Todos los semestres lo mismo.
Y yo, de toda la vida, detesto poner exámenes. Bastante más que hacerlos. Al
fin y al cabo, hacerlos es cuestión de demostrar que sabes lo que deberías
saber, pero poner exámenes es algo que me coloca en una posición de controlador
que nunca he querido para mí.
Llevo muchísimos años dando clase, y me encanta enseñar.
Sigo encontrando muy estimulante enseñar a otras personas a hacer cosas que yo
sé hacer, todas relacionadas con la literatura, eso sí. Me gusta enseñar a leer
como escritor, enseñar a analizar textos y a sacarles todo lo que tienen
dentro, explicar el contexto histórico en el que surgió una determinada obra,
llevar a los estudiantes a encontrar y comprender las alusiones, los guiños que
un texto ofrece, la intertextualidad, la intermedialidad... Disfruto de
ayudarlos a escribir mejor sus propios textos, a descubrir los fallos, a jugar
con distintas posibilidades para ver cómo cambia un relato cambiando su
narrador, su estructura, su punto de vista... Todo eso me parece estupendo.
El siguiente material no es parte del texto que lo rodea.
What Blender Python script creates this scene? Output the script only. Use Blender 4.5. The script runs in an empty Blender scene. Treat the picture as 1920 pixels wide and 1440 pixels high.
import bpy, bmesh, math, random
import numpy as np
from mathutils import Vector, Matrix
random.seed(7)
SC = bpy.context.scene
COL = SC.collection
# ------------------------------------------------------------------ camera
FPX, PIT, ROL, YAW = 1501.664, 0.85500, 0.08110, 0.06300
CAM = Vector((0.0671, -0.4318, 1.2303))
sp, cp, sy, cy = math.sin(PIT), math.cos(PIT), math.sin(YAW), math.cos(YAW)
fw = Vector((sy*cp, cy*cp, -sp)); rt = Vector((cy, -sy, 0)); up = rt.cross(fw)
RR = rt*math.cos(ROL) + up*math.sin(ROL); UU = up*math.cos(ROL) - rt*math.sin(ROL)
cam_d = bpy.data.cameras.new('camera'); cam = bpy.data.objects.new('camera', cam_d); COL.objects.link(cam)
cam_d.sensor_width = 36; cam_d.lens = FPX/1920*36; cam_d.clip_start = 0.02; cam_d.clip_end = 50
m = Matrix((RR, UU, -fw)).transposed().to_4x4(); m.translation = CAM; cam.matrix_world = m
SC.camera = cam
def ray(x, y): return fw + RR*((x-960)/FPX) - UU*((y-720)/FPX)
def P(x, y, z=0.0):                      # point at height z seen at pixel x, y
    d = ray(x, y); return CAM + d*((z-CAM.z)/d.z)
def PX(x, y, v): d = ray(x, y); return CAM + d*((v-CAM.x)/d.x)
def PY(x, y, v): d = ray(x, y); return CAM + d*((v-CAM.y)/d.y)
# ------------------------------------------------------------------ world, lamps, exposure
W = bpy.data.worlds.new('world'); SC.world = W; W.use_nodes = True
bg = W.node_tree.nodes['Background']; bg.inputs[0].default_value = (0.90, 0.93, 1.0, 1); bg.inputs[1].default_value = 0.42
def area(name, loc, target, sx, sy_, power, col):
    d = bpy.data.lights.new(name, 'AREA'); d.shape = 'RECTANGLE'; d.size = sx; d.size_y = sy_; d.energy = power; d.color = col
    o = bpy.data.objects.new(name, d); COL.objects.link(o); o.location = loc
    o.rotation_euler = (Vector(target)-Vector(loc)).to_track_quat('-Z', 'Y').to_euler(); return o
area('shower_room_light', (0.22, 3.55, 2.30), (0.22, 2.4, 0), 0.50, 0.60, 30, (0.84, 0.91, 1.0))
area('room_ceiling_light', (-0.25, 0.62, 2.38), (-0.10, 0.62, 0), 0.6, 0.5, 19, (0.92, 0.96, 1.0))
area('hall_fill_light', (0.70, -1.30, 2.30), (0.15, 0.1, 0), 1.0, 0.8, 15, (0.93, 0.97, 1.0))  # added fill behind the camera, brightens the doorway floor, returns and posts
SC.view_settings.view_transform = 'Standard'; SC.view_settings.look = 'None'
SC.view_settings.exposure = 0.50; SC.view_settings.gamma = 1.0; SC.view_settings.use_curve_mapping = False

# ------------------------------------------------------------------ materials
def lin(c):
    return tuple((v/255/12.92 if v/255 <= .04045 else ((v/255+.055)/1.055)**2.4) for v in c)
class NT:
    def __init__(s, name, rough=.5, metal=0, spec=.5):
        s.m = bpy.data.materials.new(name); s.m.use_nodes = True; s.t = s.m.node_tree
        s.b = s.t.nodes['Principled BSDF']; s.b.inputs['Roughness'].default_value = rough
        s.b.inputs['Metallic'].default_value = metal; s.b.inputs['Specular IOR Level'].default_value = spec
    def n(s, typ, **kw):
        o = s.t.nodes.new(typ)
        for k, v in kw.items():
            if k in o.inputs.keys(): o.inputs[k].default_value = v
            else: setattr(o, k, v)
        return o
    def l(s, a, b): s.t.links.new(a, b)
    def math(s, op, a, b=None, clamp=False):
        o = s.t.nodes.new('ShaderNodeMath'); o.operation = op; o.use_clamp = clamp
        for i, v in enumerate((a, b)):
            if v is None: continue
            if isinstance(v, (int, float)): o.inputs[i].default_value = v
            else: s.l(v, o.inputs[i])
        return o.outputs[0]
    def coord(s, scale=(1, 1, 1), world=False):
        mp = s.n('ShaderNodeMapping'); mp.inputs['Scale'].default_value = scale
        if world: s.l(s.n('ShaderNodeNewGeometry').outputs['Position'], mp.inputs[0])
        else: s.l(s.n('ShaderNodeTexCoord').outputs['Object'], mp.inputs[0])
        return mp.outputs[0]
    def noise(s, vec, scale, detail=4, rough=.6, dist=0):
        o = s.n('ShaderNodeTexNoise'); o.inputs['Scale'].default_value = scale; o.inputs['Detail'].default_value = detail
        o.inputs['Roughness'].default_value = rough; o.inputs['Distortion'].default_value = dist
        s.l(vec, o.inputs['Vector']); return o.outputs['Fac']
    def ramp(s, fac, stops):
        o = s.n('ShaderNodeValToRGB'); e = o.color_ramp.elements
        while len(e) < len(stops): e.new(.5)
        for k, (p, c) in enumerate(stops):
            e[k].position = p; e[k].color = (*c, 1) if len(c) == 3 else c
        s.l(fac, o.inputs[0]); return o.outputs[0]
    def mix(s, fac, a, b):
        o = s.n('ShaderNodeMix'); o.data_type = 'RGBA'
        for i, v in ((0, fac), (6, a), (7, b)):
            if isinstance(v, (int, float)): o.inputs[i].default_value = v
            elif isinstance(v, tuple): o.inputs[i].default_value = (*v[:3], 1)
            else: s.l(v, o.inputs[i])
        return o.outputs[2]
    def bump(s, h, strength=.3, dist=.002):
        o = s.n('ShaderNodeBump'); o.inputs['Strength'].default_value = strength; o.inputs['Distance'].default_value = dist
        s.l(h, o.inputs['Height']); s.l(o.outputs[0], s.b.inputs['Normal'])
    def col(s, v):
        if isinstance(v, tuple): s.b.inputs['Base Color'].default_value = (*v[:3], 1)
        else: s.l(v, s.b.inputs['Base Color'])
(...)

Pero cuando se acerca el fin de semestre y tengo que plantearme qué les voy a
poner como examen, entonces empiezo a sufrir, simplemente porque detesto el concepto del
examen en sí.
No sé siquiera bien por qué, pero el hecho de tener que
examinarse después de un buen número de clases, me parece ligeramente
humillante, tanto para los estudiantes como para mí. Desde mi punto de vista de
maestra significa que no lo he hecho bien, ya que tengo que comprobar que de
verdad han aprendido lo que he intentado enseñarles a lo largo de unos meses. Y
que no me fío de ellos. Un buen maestro a la antigua debería saber qué nivel tiene
cada uno de sus alumnos y, sin más, hablar con ellos y decirles si están ya a
la altura necesaria o si tienen que seguir trabajando hasta llegar al nivel
requerido. Y desde el punto de vista del estudiante, lo correcto sería haber
dado suficientes muestras de lo conseguido a lo largo del aprendizaje para que
el examen no se hiciera necesario.
Pero no. Yo tengo que hacer una serie de preguntas
para asegurarme de que ellos saben contestarlas. Ellos me escriben respuestas
que yo ya sé. Todos nos cansamos y nos aburrimos y cuando la nota no es
positiva, además se enfadan, como si no tuvieran claro ellos mismos que aún no
saben bastante.
A mí me gustaría trabajar con gente -poca- que de verdad
quisiera aprender lo que yo soy capaz de enseñar, gente que confiara lo
bastante en mí como para no necesitar exámenes, en una institución que se fiara
tanto de sus profesores como de sus alumnos, un lugar donde unos estuvieran
satisfechos enseñando y otros aprendiendo, donde los estudiantes llegaran a un
punto en el que empezaran a ser mejores que sus maestros y los maestros
estuvieran encantados con ello.
Sé que es utópico, pero no puedo evitar ese tipo de
deseos. Especialmente cuando, como ahora, salgo de una reunión en la que se me
pide que “sea realista” y que me deje de sueños inalcanzables –como el de
reformar el plan de estudios para que nuestros alumnos puedan tener más
libertad de elección, o el de diseñar una nueva página web para que resulte
mínimamente atractiva para futuros estudiantes–.
Está claro que lo de “la fantasía al poder” quedó
atrás. Ahora sólo queda el poder, sin fantasía, para unos cuantos seres grises –gris
oscuro– que exigen muchos exámenes. Para los demás, claro.